Les établissements s'ouvrent davantage au travail à distance avec l'installation de plusieurs outils numériques. L’Ieseg prévoit d'équiper ses salles de classes en caméras et micros sans mettre de côté la formation des enseignants pour l'utilisation de ce nouveau matériel.

Le développement d'outils numériques demeure primordial pour mesurer l'impact de l'apprentissage sur les élèves. "Nous allons proposer des ressources adaptées à la progression des étudiants et mettre à disposition des tableaux de bord pour qu'ils puissent se positionner de manière individuelle mais aussi par rapport à la promotion", explique Vincent Six, directeur innovation ingénierie pédagogique à Junia.

Cette démarche permettra également aux enseignants d’identifier les étudiants en difficulté et de proposer des parcours personnalisés et des modules plus adaptés. "Nous voulons tirer le meilleur parti des ingénieries pédagogiques et permettre la flexibilisation ainsi que la personnalisation des apprentissages", poursuit-il.

A l'Institut Mines-Télécom, cette hybridation passe aussi par une mise en commun des ressources pédagogiques. "Nous voulons intégrer les MOOC dans notre bibliothèque de ressources de pédagogie numérique pour permettre à l'enseignant-chercheur de construire son propre cours", intervient Angelo Montoni, coordinateur des transformations éducatives à l'IMT.

De son côté, Neoma Business School a ouvert un nouveau campus virtuel. "Ce projet renvoie à une conviction forte acquise pendant la période de confinement : les outils de visioconférence ne doivent pas constituer une norme en termes de pédagogie à distance", soutient Alain Goudey, directeur de la transformation digitale à Neoma Business School.

La création de ce campus virtuel, développé en partenariat avec l'association Laval Virtual, est une porte ouverte à l'hybridation des enseignements. "On ne cherche pas nécessairement à copier la réalité mais à avoir une pluralité de modalités pédagogiques. Nous avons d'ores et déjà des cours sur ce campus virtuel. Nous voulons transformer les mécanismes d’apprentissage dans la durée."

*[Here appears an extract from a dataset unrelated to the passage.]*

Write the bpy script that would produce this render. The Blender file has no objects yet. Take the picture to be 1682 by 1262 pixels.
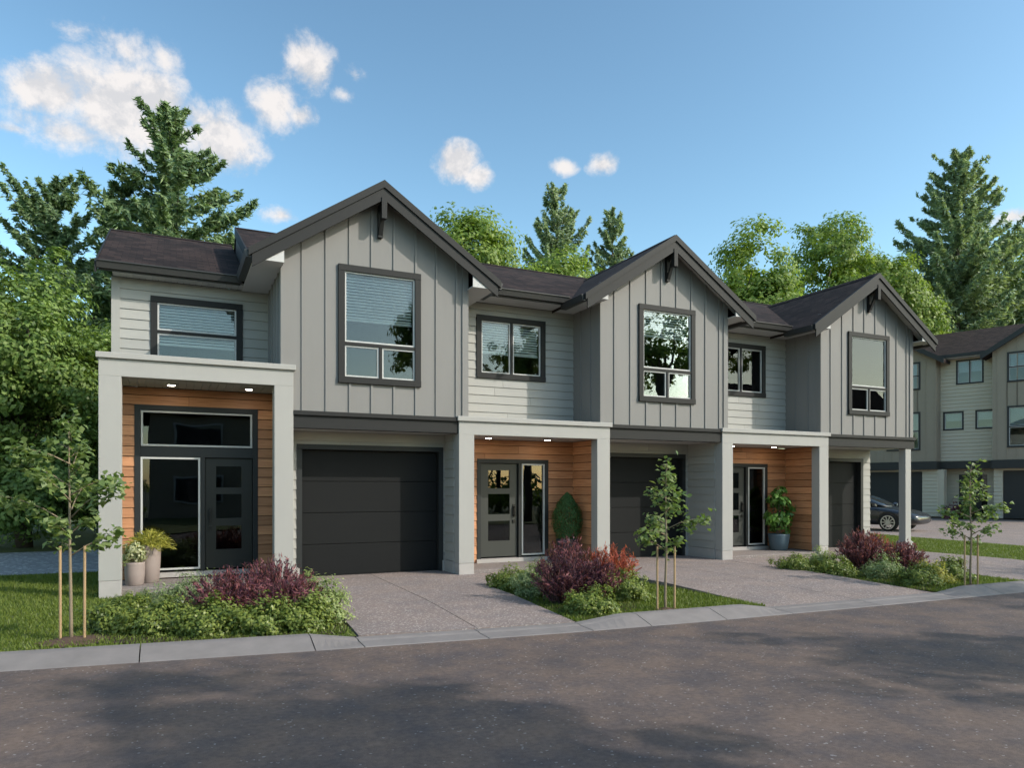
import bpy, math, random
import numpy as np
from mathutils import Vector, Matrix

random.seed(7)
RNG = np.random.default_rng(7)
SC = bpy.context.scene
COL = SC.collection
R = math.radians

# ------------------------------------------------------------------ camera
cam_data = bpy.data.cameras.new('camera')
cam = bpy.data.objects.new('camera', cam_data)
COL.objects.link(cam)
cam.location = (0, 0, 1.6)
cam.rotation_euler = (R(90), 0, R(-25.454))
cam_data.sensor_width = 36.0
cam_data.lens = 1180.0 / 1682.0 * 36.0
cam_data.shift_y = 169.0 / 1682.0
cam_data.clip_start = 0.05
cam_data.clip_end = 3000
SC.camera = cam

# ------------------------------------------------------------------ light
SUN_ELEV, SUN_AZ = R(34.7), R(135.0)          # azimuth clockwise from +Y: right and behind the camera
sun_dir = Vector((math.sin(SUN_AZ) * math.cos(SUN_ELEV), math.cos(SUN_AZ) * math.cos(SUN_ELEV), math.sin(SUN_ELEV)))
sd = bpy.data.lights.new('sun', 'SUN')
sd.energy = 2.5
sd.angle = R(0.6)
sd.color = (1.0, 0.935, 0.84)
sun = bpy.data.objects.new('sun', sd)
COL.objects.link(sun)
sun.rotation_euler = sun_dir.to_track_quat('Z', 'Y').to_euler()
sun.location = sun_dir * 60

SC.view_settings.view_transform = 'Standard'
SC.view_settings.look = 'None'
SC.view_settings.exposure = 0.50
SC.view_settings.gamma = 1.0
SC.view_settings.use_curve_mapping = False
SC.cycles.max_bounces = 6
SC.cycles.diffuse_bounces = 3
SC.cycles.glossy_bounces = 3
SC.cycles.transparent_max_bounces = 12
SC.cycles.caustics_reflective = False
SC.cycles.caustics_refractive = False


# ------------------------------------------------------------------ node helpers
class NT:
    def __init__(self, tree):
        self.t = tree
        tree.nodes.clear()

    def n(self, typ, **kw):
        nd = self.t.nodes.new(typ)
        for k, v in kw.items():
            if k.startswith('i_'):
                nd.inputs[k[2:].replace('_', ' ')].default_value = v
            elif k == 'ins':
                for kk, vv in v.items():
                    nd.inputs[kk].default_value = vv
            else:
                setattr(nd, k, v)
        return nd

    def l(self, a, b):
        self.t.links.new(a, b)

    def math(self, op, a, b=None, c=None, clamp=False):
        nd = self.t.nodes.new('ShaderNodeMath')
        nd.operation = op
        nd.use_clamp = clamp
        for i, v in enumerate((a, b, c)):
            if v is None:
                continue
            if isinstance(v, (int, float)):
                nd.inputs[i].default_value = v
            else:
                self.l(v, nd.inputs[i])
        return nd.outputs[0]

    def vmath(self, op, a, b=None):
        nd = self.t.nodes.new('ShaderNodeVectorMath')
        nd.operation = op
        for i, v in enumerate((a, b)):
            if v is None:
                continue
            if isinstance(v, (tuple, list, Vector)):
                nd.inputs[i].default_value = tuple(v)
            else:
                self.l(v, nd.inputs[i])
        return nd.outputs['Value'] if op == 'DOT_PRODUCT' else nd.outputs[0]

    def mix(self, f, a, b, blend='MIX'):
        nd = self.t.nodes.new('ShaderNodeMix')
        nd.data_type = 'RGBA'
        nd.blend_type = blend
        for sock, v in ((nd.inputs[0], f), (nd.inputs[6], a), (nd.inputs[7], b)):
            if isinstance(v, (int, float)):
                sock.default_value = v
            elif isinstance(v, tuple):
                sock.default_value = (*v[:3], 1)
            else:
                self.l(v, sock)
        return nd.outputs[2]

    def ramp(self, f, stops):
        nd = self.t.nodes.new('ShaderNodeValToRGB')
        el = nd.color_ramp.elements
        while len(el) < len(stops):
            el.new(0.5)
        for e, (p, c) in zip(el, stops):
            e.position = p
            e.color = (*c, 1) if isinstance(c, tuple) else (c, c, c, 1)
        self.l(f, nd.inputs[0])
        return nd.outputs[0]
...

L'évaluation et l'approche compétence en question

L'enseignement hybride soulève de nouveaux enjeux, notamment la question de l'évaluation qui se retrouve au centre de cette démarche. "Nous avons bien vu qu'il fallait revisiter la manière d'évaluer les étudiants à distance, c'est autant une question de gestion du temps qu'une question d'identification et de sécurisation", explique Vincent Six.

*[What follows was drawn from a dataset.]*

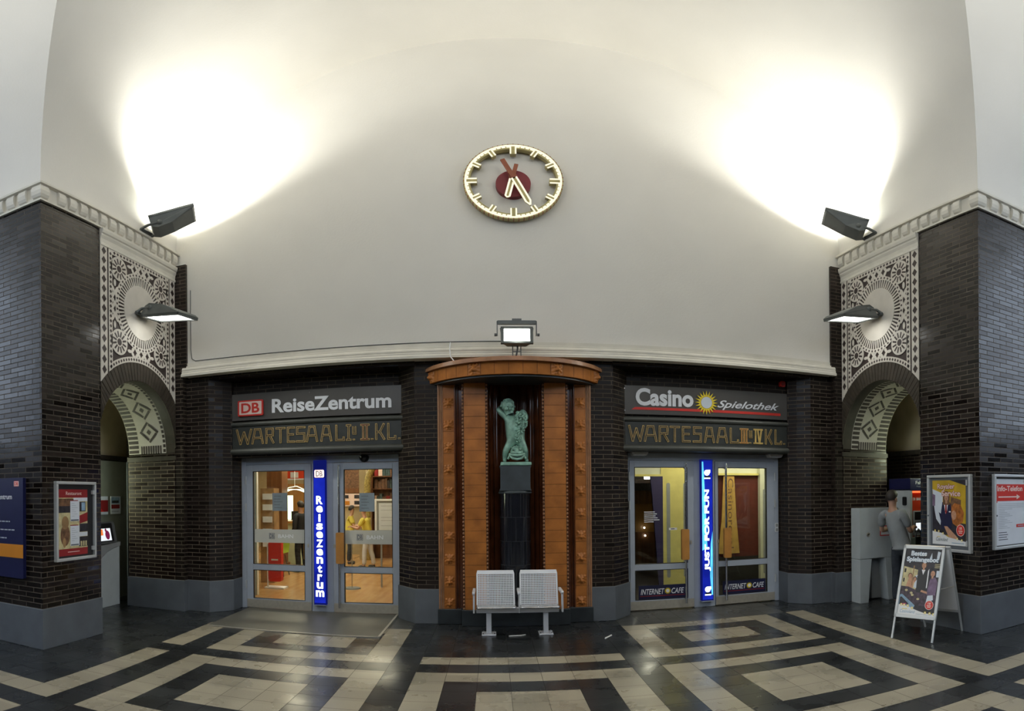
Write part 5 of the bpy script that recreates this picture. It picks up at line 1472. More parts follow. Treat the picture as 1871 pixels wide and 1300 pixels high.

Junia évoque plusieurs pistes comme des outils d'examens en ligne qui permettent d'envoyer de manière cryptée l'épreuve. Un travail de recherche va être également mené à l'Institut Mines-Télécom autour des serious games.

L'apprentissage des compétences demeure également une priorité. L'Institut Mines-Télécom mise notamment sur la pédagogie par projet pour garantir cette approche. "Il faut bien identifier les compétences visées et en déduire les objectifs pédagogiques. Cela aide les enseignants à construire ces cours en bimodalité, soutient Gabrielle Landrac, directrice des formations."

"Il faut imaginer des mises en situation suffisamment complexes pour arriver à un niveau de compétences", poursuit-elle. L'établissement travaille aussi sur la réalité virtuelle pour permettre des techniques immersives notamment dans le cadre de travaux pratiques.

Les écoles proposent des modules et des outils numériques pour accompagner les enseignants dans cette transition vers l'enseignement hybride et garantir l'appropriation des enseignants aux modalités multiples d'enseignement. "Nous allons vers des modules de formation avec une logique de monter en niveau pour faciliter ces nouvelles pratiques", confirme Vincent Six.